## PROVIDED MATERIAL
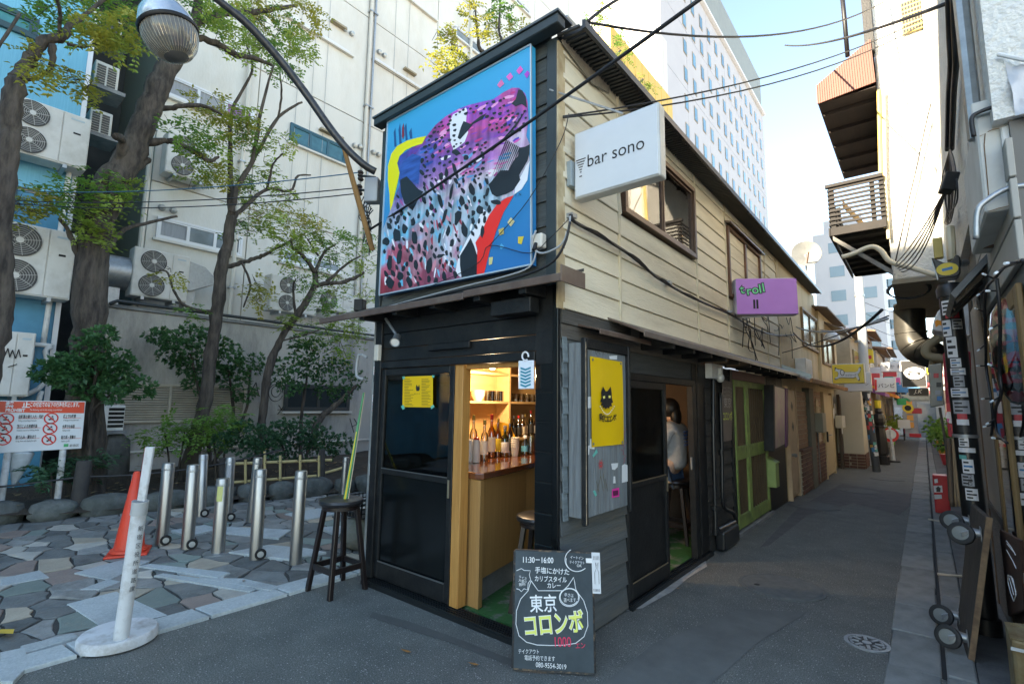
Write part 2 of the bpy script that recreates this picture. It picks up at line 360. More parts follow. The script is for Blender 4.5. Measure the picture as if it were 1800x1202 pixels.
# rock edging
ROCK = M('edging_rock', (.12, .13, .122), (.07, .078, .074), 7, .9, bump=.8, bscale=25, dirt=(.05, .062, .045), dscale=3, damt=.5, var=.2)
ed = thing('stone_edging', 'low row of rough dark rocks edging the planting bed', 'edging', (-6.5, 0, 0))
def rock(c, sx, sy, sz, mat, parent, name='rock', rr=r2):
    mb = MB(); mb.ball((0, 0, 0), 1, 10, 7); k = 1 / 1.0
    for i, v in enumerate(mb.v):
        n = v.normalized(); f = 1 / max(abs(n.x) ** 3 + abs(n.y) ** 3 + abs(n.z) ** 3, .2) ** (1 / 3); q = n * f * (1 + rr.uniform(-.07, .07)) 
        mb.v[i] = Vector((q.x * sx * .5 + c[0], q.y * sy * .5 + c[1], q.z * sz * .5 + c[2]))
    return mb.obj(name, mat, parent, smooth='all')
y = -5.4
while y < 4.2:
    ln = r2.uniform(.3, .62); xe = -6.72 + (y + 1.76) * .26
    rock((xe + r2.uniform(-.03, .03), y + ln / 2, .10), .34, ln * 1.03, r2.uniform(.28, .36), ROCK, ed); y += ln
# manhole covers and a few leaves
def manhole(px, py, r, label, mat):
    c = P(px, py, Z=0)
    t = thing('manhole_cover', label, 'manhole cover', (c.x, c.y, 0))
    MB().lathe([(r, 0), (r, .006), (r * .93, .007), (r * .92, .004), (.001, .004)], (c.x, c.y, 0), seg=40).obj('rim', mat, t, smooth=True)
    mb = MB(); mb.lathe([(r * .90, .003), (r * .89, .008), (.001, .008)], (c.x, c.y, 0), seg=36); mb.obj('lid', mat, t, smooth=True)
    mb = MB(); a = .07 * r; mb.lathe([(a, .007), (a, .0095), (.001, .0095)], (c.x - r * .5, c.y - r * .3, 0), seg=10); mb.obj('lift_hole', BLACK, t)
    return t
MHM = M('manhole_cement', (.125, .135, .13), (.095, .105, .102), 14, .8, bump=.3, bscale=90)
manhole(1373, 1031, .33, 'large grey manhole cover nearest the open side door', MHM)
manhole(1430, 889, .36, 'pale worn manhole cover in front of the green door', MHM)
manhole(1508, 863, .32, 'grey manhole cover in front of the brick wall', MHM)
manhole(1560, 842, .30, 'farthest grey manhole cover before the sticker covered pole', MHM)
c = P(1524, 1131, Z=0); t = thing('drain_cover', 'small round iron drain cover with white cross pattern on asphalt', 'drain cover', (c.x, c.y, 0))
DC = M('drain_iron', (.34, .36, .37), (.25, .27, .28), 30, .5, .5)
MB().lathe([(.125, 0), (.125, .008), (.105, .009), (.104, .004), (.001, .004)], c, seg=36).obj('rim', DC, t, smooth=True)
MB().lathe([(.1, .003), (.1, .006), (.001, .006)], c, seg=30).obj('plate', BLACK, t, smooth=True)
mb = MB()
for k in range(8):
    a = k * math.pi / 4 + .2; mb.rbox((c.x + .068 * math.cos(a), c.y + .068 * math.sin(a), .008), (.05, .018, .006), (0, 0, a))
    mb.rbox((c.x + .09 * math.cos(a + .39), c.y + .09 * math.sin(a + .39), .008), (.012, .03, .006), (0, 0, a + .39))
mb.lathe([(.026, .006), (.026, .011), (.001, .011)], c, seg=10); mb.obj('pattern', DC, t)
LEAF = M('dry_leaf', (.42, .2, .06), (.3, .13, .04), 12, .6)
for px, py, lab in ((713, 1145, 'small curled orange leaf on asphalt before the shop front'), (832, 1168, 'dry brown leaf on asphalt left of the chalkboard'), (1191, 1035, 'tiny orange leaf near the side door sill'),
                    (428, 1021, 'curled brown leaf lying on the granite edging'), (1412, 913, 'small orange leaf beside the pale manhole cover')):
    c = P(px, py, Z=.008 if px > 500 else .03); mb = MB(); a = rnd.uniform(0, 6); s = .035
    pts = [(-1, 0, 0), (-.4, -.35, .1), (.3, -.3, .25), (1, 0, .5), (.3, .3, .3), (-.4, .35, .12)]
    mb.add([(c.x + s * (x * math.cos(a) - y * math.sin(a)), c.y + s * (x * math.sin(a) + y * math.cos(a)), c.z + s * z) for x, y, z in pts], [(0, 1, 2, 3), (0, 3, 4, 5)])
    tag(solo(mb.obj('fallen_leaf', LEAF), c), lab, 'leaf', 'fallen leaves')
c = P(14, 1113, Z=.03); mb = MB(); s = .11
mb.add([(c.x - .12, c.y - .02, c.z), (c.x - .03, c.y - .05, c.z + .01), (c.x + .1, c.y + .01, c.z + .025), (c.x - .02, c.y + .03, c.z + .012)], [(0, 1, 2), (0, 2, 3)])
tag(solo(mb.obj('fallen_leaf', M('yellow_leaf', (.75, .5, .06), (.6, .38, .05), 8, .5)), c), 'large bright yellow leaf on the paving by the left edge', 'leaf', 'fallen leaves')
# ================================================================== THE CORNER BAR
GREYB = M('bluegrey_board', (.16, .195, .205), (.10, .125, .135), 5, .75, stretch=(6, .5, 6), bump=.35, bscale=18, dirt=(.05, .055, .055), dscale=2, damt=.5, var=.16)
DARKB = M('charcoal_board', (.075, .088, .085), (.045, .053, .052), 5, .75, stretch=(.6, 6, 6), bump=.4, bscale=16, dirt=(.12, .11, .09), dscale=2, damt=.4, var=.2)
CREAM = M('cream_siding', (.76, .68, .52), (.70, .625, .47), 3, .7, stretch=(1, .22, 1.6), bump=.3, bscale=55, dirt=(.38, .30, .19), dscale=1.3, damt=.65, var=.05)
CREAMB = M('cream_batten', (.68, .59, .42), (.55, .47, .33), 8, .65)
TRIM = M('dark_green_trim', (.028, .04, .042), (.02, .03, .032), 8, .5)
BROWN = M('brown_metal', (.13, .085, .065), (.09, .058, .045), 6, .4, dirt=(.2, .16, .12), dscale=5, damt=.5)
RUSTT = M('dark_eave', (.022, .026, .028), (.035, .035, .034), 8, .5)
bar = thing('corner_bar', 'narrow two storey bar with mural front and cream side siding', 'building', (0, 0, 0))
YB = 10.0    # the row behind shares this roof
# --- backing walls (front upper, left, back, side upper)
SHELL = M('inner_wall', (.30, .25, .18), (.25, .2, .15), 3, .8)
MB().box((-1.9, .03, 2.2), (-.03, .08, 4.1)).obj('upper_front_wall', SHELL, bar)
MB().box((-1.93, .05, 0), (-1.88, 9.5, 4.1)).obj('left_wall', DARKB, bar)
MB().box((-1.88, 3.42, 0), (-.02, 3.47, 4.1)).obj('back_wall', M('dark_back', (.09, .05, .028), (.06, .035, .02), 3, .7), bar)
MB().box((-.10, .06, 2.0), (-.022, 9.5, 4.12)).obj('upper_side_wall', SHELL, bar)
MB().box((-1.88, .1, 2.02), (-.11, 3.4, 2.06)).obj('ceiling', M('wood_ceiling', (.2, .11, .05), (.16, .08, .035), 4, .6), bar)
FLOORG = M('green_floor', (.03, .13, .035), (.20, .20, .18), 6, .7, bump=.3, bscale=40, lo=.5, hi=.62)
MB().box((-1.88, .08, 0), (-.06, 3.42, .035)).obj('bar_floor', FLOORG, bar)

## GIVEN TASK
Identify each line of the material where the word "this" shows up, and copy it.

## TASK SOLUTION
Write part 2 of the bpy script that recreates this picture. It picks up at line 360. More parts follow. The script is for Blender 4.5. Measure the picture as if it were 1800x1202 pixels.
YB = 10.0    # the row behind shares this roof